Reihenfolge. — »Ich be­gin­ne nie mit Fi­gu­ren. Ich be­gin­ne mit einer Si­tua­ti­on, einem mo­ra­li­schen Feh­ler, und dann ver­su­che ich her­aus­zu­fin­den, mit wem was ge­schieht.« Schreibt mir N. Er ist ein höchst at­trak­ti­ver Schrift­stel­ler, ein qui­cker Geist, eine agile Feder, ein prä­zi­ser und wit­zi­ger For­mu­lie­rer, ge­bil­det, wohl­wol­lend und welt­ge­wandt. Und dennoch ist er kein Bestseller.

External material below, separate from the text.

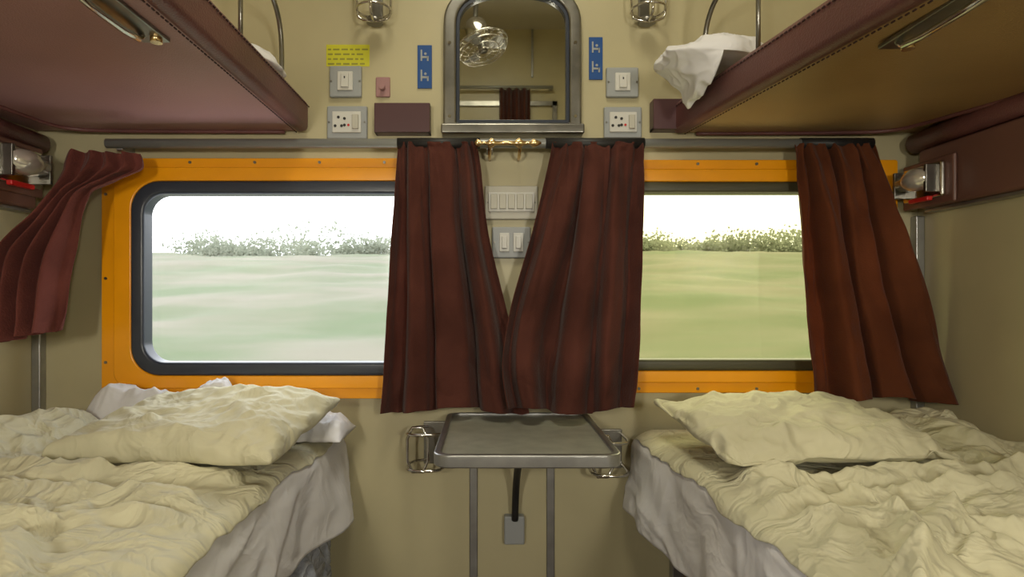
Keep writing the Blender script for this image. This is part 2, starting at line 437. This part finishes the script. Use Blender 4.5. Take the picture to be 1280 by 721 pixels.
# ---------------------------------------------------------------- upper berths
def upper(name,xi,xw,y1,y0,zb,dx,dz,mv,sg):
    def S(x,y,z):
        t=y1-y; return Vector((x+dx*t*(1 if abs(x-xw)>0.05 else 0),y,z+dz*t))
    kids=[]
    def slab(nm,xa,xb,za,zb2,m,b):
        v=[S(x,y,z) for x in(xa,xb) for y in(y0,y1) for z in(za,zb2)]
        return bev(mk(nm,v,BF,m),b)
    kids.append(slab('cushion_pan',xi+sg*.02,xw,zb,zb+.06,mv,.006))
    kids.append(slab('padded_rim',xi,xi+sg*.035,zb-.004,zb+.072,M_rim,.014))
    v=[];f=[]
    N=150
    for i in range(N):
        y=y1-.01-(y1-y0-.02)*i/N
        for zc,ox in((zb-.0045,.030),(zb+.058,-.0012)):
            c=S(xi+sg*ox,y,zc); o=len(v)
            for a in(-.0010,.0010):
                for b in(-.0035,.0035):
                    for cc in(-.0010,.0010): v.append(c+Vector((a,b,cc)))
            f+=[tuple(q+o for q in qq) for qq in BF]
    kids.append(mk('stitching',v,f,mat('stitch_thread_'+('a' if sg<0 else 'b'),(.05,.02,.02),.8)))
    pts=[S(xi+sg*.06,y1-.004,zb-.003),S(xw-sg*.20,y1-.01,zb-.003),S(xw-sg*.09,y1-.03,zb-.003),S(xw-sg*.075,y1-.14,zb-.003),S(xw-sg*.07,y1-.5,zb-.003),S(xw-sg*.07,y0+.05,zb-.003)]
    kids.append(tube('piping',pts,.005,M_rim,smooth=2))
    yy=.86 if sg<0 else .80
    c=S(xi+sg*.085,yy,zb)
    kids.append(box('latch_plate',c.x-.022,c.x+.022,yy-.11,yy+.10,c.z-.006,c.z+.001,M_dchrome,.002))
    kids.append(tube('latch_handle',[(c.x-.008,yy-.09,c.z-.005),(c.x-.008,yy-.085,c.z-.018),(c.x-.008,yy+.06,c.z-.018),(c.x-.008,yy+.075,c.z-.005)],.005,M_chrome,smooth=1))
    kids.append(cyl('latch_pivot',(c.x+.01,yy+.08,c.z-.008),.009,.012,'z',M_brass,16))
    xr=xi+sg*.03
    def R(y,z): 
        p=S(xr,y,0); return Vector((p.x,y,z))
    zt=zb+.255
    r=[R(1.38,zb+.06),R(1.38,zb+.17),R(1.36,zb+.225),R(1.31,zt),R(1.15,zt+.01),R(.7,zt+.01),R(.6,zt-.03),R(.6,zb+.03)]
    kids.append(tube('guard_rail',r,.0055,M_dchrome,smooth=2))
    kids.append(tube('guard_post',[R(1.15,zb+.05),R(1.15,zt+.01)],.0045,M_dchrome))
    return group(name,kids,(xi,1,zb))
upper('upper_berth',WX(388),XL+.002,1.492,-.35,WZ(165),0,0,M_vinL,-1)
upper('upper_berth',WX(838),XR-.002,1.492,-.35,WZ(167),.095,-.045,M_vinR,1)
def spill(name,poly,y0,y1,m,seed):
    n=len(poly); cx=sum(p[0] for p in poly)/n; cz=sum(p[1] for p in poly)/n
    def fn(u,v):
        t=(u%1.0)*n; i=int(t)%n; f=t-int(t)
        p0,p1,p2,p3=[poly[(i+q)%n] for q in(-1,0,1,2)]
        c=[0.5*((2*b)+(-a+cc)*f+(2*a-5*b+4*cc-d)*f*f+(-a+3*b-3*cc+d)*f**3) for a,b,cc,d in zip(p0,p1,p2,p3)]
        e=max(0,1-abs(2*v-1)**2.5)**.6
        x=cx+(c[0]-cx)*e; z=cz+(c[1]-cz)*e; y=y0+(y1-y0)*v
        k=e*(1.3*(abs(nz(x*16,y*12,z*16+seed))-.18)+.8*abs(nz(x*34,y*30,z*34)))*.035
        return Vector((x+(cx-x)*k*6,y-.02*nz(x*12,z*12,seed)*e,z+(cz-z)*k*10))
    return grid(name,160,80,fn,m)
spill('folded_sheet',[(.61,1.345),(.57,1.392),(.49,1.408),(.41,1.388),(.358,1.364),(.395,1.335),(.425,1.30),(.448,1.268),(.464,1.30),(.470,1.345),(.53,1.345)],1.20,1.40,M_white,4)
spill('folded_sheet',[(-.60,1.345),(-.56,1.385),(-.50,1.395),(-.455,1.36),(-.47,1.345)],1.25,1.40,M_white,7)
def backrest(xw,sg,mm):
    kids=[]
    x0=xw; x1=xw+sg*.045
    kids.append(box('panel',x0,x1,-.3,1.44,WZ(266),WZ(196),mm,.008))
    kids.append(tube('padded_roll',[(xw+sg*.03,1.47,WZ(184)),(xw+sg*.034,1.3,WZ(183)),(xw+sg*.034,-.3,WZ(183))],.024,M_rim,n=20))
    kids.append(box('lower_bead',x0,xw+sg*.03,-.3,1.44,WZ(270),WZ(266),M_alu,.002))
    return group('backrest_panel',kids,(xw,.6,WZ(230)))
backrest(XL,1,M_dmar); backrest(XR,-1,M_dmar)
def rlamp(xw,sg,yc,zc,s=1.0):
    xf=xw+sg*.0455; kids=[]
    kids.append(box('base_plate',xf,xf+sg*.010,yc-.085*s,yc+.070*s,zc-.055*s,zc+.048*s,M_dmar,.006))
    kids.append(box('bezel',xf+sg*.008,xf+sg*.022,yc-.065*s,yc+.055*s,zc-.04*s,zc+.036*s,M_chrome,.006))
    kids.append(tube('lamp_barrel',[(xf+sg*.03,yc-.05*s,zc+.004),(xf+sg*.036,yc-.01*s,zc+.004),(xf+sg*.032,yc+.04*s,zc+.004)],[.020*s,.026*s,.018*s],M_lens,n=20))
    kids.append(box('louvre',xf+sg*.02,xf+sg*.048,yc-.055*s,yc-.046*s,zc-.03*s,zc+.03*s,M_dchrome,.002))
    kids.append(box('louvre',xf+sg*.02,xf+sg*.048,yc+.044*s,yc+.052*s,zc-.03*s,zc+.03*s,M_dchrome,.002))
    kids.append(box('switch_button',xf+sg*.02,xf+sg*.034,yc-.04*s,yc+.02*s,zc-.046*s,zc-.036*s,M_red,.003))
    return group('reading_lamp',kids,(xf,yc,zc))
rlamp(XL,1,1.365,1.15,1.15); rlamp(XR,-1,1.405,1.118,1.05)
def crumple(name,x0,x1,y0,y1,z,h,m,seed):
    def fn(u,v):
        x=x0+(x1-x0)*u;y=y0+(y1-y0)*v+.01*nz(u*8,seed)
        e=(min(1,u*6,(1-u)*6)*min(1,v*3,(1-v)*3))**.6
        return Vector((x,y,z+e*(h*(.7+.5*nz(x*9,y*4,seed))+crease(x*1.6,y*1.6,seed)*.9)))
    return grid(name,140,60,fn,m,.001)
crumple('folded_sheet',-.96,-.56,1.38,1.472,ZM+.01,.122,M_white,3)
crumple('folded_sheet',-.50,-.325,1.31,1.472,ZM+.008,.055,M_white,5)
def bag():
    def fn(u,v):
        a=u*2*math.pi; ph=-math.pi/2+math.pi*v
        cx=math.copysign(abs(math.cos(a))**.6,math.cos(a)); sy=math.copysign(abs(math.sin(a))**.6,math.sin(a))
        r=max(0,math.cos(ph))**.45; zz=math.copysign(abs(math.sin(ph))**.6,math.sin(ph))
        p=Vector((-.425+.062*cx*r,1.28+.13*sy*r,.180+.18*zz))
        d=.016*ridge(p.x*20,p.y*20,p.z*16)+.01*nz(p.x*15,p.y*15,p.z*15)
        return p+Vector((cx*r,sy*r,0))*d
    return grid('wrapped_blanket',120,90,fn,M_plastic)
bag()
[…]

Szene. — Er wie­der­hol­te sein Credo von der Vor­läu­fig­keit allen Wis­sens. Dann ver­ließ er den Zeit­raum.

Autortipp: An jede Woche zwin­gend einen Schluss­punkt set­zen.

Wie und Warum. — Nicht das mo­men­ta­ne Wie bringt eine Sache auf den Punkt, son­dern das andau­er­nde Warum.

Literarische Figur. — Auf die Frage, wer Mr. Cashmore aus Henry James’ The Awkward Age ist, antwortete der Schriftsteller und Literaturtheoretiker William Gass: »Mr. Cashmore ist (1) ein Laut, (2) ein Eigenname, (3) ein komplexes System von Vorstellungen, (4) eine Betrachtungsweise, (5) ein Mittel der sprachlichen Organisation, (6) eine vorgebliche Referenzialität und (7) eine Quelle sprachlicher Energie.« Palim fragt Sie: »Auf wie viele Merkmale kommt Ihre Figur?«

Schreiben und Möhre. — Für Tom Hogdkinson, ein Freund des müszigen Lebens, ist das Schreiben eines Artikels genauso wichtig oder unwichtig, gut oder schlecht, wie das Ausgraben einer Möhre. Dieses autorische Credo erscheint uns als eine Art höherer Lebenskunst.